Dataset excerpt:
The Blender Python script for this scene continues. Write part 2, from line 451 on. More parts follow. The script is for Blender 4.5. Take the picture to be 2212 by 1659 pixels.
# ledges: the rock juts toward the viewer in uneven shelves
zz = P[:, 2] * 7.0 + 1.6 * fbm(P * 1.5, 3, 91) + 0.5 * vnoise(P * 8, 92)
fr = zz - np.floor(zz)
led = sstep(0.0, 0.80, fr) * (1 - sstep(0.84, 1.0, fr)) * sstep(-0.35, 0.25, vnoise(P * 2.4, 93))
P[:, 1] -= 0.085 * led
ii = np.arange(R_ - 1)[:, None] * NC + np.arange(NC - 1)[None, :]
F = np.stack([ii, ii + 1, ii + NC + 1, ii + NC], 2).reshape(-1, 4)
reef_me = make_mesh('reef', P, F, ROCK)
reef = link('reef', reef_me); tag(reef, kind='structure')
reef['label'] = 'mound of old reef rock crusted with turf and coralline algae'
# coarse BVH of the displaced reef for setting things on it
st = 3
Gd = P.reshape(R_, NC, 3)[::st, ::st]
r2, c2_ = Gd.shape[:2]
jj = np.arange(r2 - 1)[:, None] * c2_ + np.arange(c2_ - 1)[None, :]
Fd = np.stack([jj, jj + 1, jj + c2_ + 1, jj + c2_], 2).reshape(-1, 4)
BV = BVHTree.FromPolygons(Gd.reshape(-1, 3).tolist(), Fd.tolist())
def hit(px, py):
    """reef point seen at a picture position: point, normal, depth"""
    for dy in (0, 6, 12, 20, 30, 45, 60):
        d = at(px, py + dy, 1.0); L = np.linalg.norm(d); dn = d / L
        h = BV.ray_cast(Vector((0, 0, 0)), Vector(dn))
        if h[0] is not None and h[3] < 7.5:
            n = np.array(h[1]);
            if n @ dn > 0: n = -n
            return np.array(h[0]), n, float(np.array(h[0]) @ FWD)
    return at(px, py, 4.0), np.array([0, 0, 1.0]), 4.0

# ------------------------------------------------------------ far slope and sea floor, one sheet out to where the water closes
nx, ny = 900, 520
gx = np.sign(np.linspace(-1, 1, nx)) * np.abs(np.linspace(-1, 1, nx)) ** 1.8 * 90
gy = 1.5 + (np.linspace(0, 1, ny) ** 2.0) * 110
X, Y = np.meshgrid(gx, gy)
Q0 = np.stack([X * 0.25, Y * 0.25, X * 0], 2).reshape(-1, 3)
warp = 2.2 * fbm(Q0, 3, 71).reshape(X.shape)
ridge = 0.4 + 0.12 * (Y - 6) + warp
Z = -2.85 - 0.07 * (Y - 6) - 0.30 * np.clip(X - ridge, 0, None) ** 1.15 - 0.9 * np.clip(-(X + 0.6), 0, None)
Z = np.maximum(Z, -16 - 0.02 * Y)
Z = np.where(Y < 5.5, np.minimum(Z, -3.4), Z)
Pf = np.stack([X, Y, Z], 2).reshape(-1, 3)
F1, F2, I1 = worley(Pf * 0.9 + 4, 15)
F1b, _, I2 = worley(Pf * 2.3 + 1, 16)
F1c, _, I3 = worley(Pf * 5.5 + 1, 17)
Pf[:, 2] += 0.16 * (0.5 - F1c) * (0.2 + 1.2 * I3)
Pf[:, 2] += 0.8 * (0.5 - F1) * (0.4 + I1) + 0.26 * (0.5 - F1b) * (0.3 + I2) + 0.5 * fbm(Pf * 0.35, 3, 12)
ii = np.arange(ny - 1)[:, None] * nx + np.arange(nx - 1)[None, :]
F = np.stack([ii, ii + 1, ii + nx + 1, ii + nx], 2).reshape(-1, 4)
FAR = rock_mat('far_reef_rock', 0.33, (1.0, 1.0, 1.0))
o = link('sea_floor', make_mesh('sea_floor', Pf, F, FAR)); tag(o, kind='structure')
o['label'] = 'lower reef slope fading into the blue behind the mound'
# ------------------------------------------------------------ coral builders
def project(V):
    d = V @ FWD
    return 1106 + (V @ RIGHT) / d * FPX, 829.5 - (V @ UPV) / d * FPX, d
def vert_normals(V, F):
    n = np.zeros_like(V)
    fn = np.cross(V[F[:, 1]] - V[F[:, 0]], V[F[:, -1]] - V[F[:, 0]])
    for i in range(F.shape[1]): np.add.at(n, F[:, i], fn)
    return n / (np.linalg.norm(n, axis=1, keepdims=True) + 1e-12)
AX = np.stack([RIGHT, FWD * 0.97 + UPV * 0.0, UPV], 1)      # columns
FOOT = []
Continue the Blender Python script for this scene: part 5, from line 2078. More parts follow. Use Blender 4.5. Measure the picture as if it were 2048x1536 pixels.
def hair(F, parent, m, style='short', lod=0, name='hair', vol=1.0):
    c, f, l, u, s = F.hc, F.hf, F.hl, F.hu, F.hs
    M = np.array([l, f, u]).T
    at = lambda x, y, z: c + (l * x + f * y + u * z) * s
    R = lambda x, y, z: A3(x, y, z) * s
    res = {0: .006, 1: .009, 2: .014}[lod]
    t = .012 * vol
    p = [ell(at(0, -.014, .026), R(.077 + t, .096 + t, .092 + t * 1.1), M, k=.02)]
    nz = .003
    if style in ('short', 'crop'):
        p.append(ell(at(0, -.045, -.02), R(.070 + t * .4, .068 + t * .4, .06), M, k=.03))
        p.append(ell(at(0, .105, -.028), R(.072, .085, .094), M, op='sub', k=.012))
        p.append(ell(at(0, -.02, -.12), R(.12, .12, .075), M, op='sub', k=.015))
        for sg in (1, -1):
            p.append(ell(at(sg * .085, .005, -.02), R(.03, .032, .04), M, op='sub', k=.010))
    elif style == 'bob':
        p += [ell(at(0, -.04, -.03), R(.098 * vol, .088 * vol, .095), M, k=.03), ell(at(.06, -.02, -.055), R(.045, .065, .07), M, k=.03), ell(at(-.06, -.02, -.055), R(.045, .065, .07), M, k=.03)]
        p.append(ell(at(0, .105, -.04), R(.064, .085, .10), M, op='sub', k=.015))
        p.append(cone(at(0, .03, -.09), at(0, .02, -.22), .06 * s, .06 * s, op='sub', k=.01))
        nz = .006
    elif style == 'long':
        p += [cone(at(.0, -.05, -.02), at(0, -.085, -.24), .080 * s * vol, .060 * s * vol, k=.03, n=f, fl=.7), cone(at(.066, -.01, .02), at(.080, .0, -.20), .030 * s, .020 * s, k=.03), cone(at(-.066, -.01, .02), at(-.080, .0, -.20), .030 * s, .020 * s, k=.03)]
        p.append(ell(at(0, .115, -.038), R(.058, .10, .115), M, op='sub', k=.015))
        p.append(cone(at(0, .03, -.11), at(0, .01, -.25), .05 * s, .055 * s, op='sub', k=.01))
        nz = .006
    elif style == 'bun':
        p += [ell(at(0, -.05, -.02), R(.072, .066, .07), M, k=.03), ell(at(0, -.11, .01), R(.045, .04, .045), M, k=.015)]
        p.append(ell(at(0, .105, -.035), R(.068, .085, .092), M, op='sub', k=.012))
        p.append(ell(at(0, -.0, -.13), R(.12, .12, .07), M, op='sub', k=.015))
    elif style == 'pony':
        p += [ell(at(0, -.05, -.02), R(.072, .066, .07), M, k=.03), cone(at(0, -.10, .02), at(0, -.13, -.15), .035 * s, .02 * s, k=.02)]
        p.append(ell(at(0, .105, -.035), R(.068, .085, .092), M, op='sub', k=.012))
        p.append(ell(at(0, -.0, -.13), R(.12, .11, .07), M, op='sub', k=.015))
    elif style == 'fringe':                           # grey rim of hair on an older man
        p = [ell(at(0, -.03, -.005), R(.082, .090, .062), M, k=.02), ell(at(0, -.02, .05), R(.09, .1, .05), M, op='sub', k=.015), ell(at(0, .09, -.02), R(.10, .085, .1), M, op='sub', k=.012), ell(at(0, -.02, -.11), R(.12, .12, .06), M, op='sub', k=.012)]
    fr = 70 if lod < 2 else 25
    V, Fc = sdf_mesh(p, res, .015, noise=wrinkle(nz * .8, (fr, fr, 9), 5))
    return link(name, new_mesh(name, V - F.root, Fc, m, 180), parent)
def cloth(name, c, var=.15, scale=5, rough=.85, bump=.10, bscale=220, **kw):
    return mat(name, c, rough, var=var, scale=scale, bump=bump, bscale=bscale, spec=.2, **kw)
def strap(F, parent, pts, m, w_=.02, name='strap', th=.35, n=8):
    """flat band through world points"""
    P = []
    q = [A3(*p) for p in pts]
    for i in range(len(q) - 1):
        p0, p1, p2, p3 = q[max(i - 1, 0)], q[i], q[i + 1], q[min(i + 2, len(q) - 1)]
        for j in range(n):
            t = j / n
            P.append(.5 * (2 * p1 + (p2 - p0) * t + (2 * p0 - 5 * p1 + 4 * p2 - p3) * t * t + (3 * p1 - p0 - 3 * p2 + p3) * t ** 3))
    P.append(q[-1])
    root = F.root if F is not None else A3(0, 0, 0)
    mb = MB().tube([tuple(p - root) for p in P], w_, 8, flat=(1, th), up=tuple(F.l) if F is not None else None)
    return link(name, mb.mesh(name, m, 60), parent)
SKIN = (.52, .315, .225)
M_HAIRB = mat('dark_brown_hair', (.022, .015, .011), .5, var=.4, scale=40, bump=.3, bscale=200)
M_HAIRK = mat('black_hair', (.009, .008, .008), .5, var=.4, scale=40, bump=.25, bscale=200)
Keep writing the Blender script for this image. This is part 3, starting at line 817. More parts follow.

=== Aim ===
Gather all lines from the listing above in which "this" occurs.

=== Result of the exercise ===
The Blender Python script for this scene continues. Write part 2, from line 451 on. More parts follow. The script is for Blender 4.5. Take the picture to be 2212 by 1659 pixels.
Continue the Blender Python script for this scene: part 5, from line 2078. More parts follow. Use Blender 4.5. Measure the picture as if it were 2048x1536 pixels.
Keep writing the Blender script for this image. This is part 3, starting at line 817. More parts follow.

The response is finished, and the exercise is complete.